Electropulsing-enhanced atomic diffusion and recrystallization to optimize mechanical properties of Al/Cu laminated metal composites

Abstract

This work adopted the combined processing of electropulsing bonding (EPB) and electropulsing rolling (EPR) to prepare high-performance Al/Cu laminated metal composites (LMCs). The results show that electropulsing (EP) significantly accelerates the diffusion of Al and Cu atoms, thus facilitating the formation of diffusion layer. Through EP treatment, the recrystallization behavior of the Al and Cu layers is enhanced. The microstructure composed of a diffusion layer with suitable thickness and fine recrystallized grains contributes to the mechanical properties. Due to the introduction of intermetallic compounds (IMCs), the hardness and elastic modulus of Al, Cu, and diffusion layers exist large differences.

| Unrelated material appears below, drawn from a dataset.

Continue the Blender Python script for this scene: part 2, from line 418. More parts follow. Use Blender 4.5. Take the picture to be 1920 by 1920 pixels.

The hard diffusion layer can exert a rigid deformation constraint on the ductile Al and Cu layers, and promote the interface deformation. Meanwhile, the tensile strength of as-EPRed samples increases and then decreases with the increasing EP frequency, the maximum is ∼215.2 MPa at 20 kHz. Theoretical analysis indicates that the local Joule heating and athermal effect should be the principal factors for microstructure evolution and property optimization. These results are expected to clarify the EP-related mechanism on atomic diffusion and recrystallization, which provides guidance for the fabrication of Al/Cu LMCs.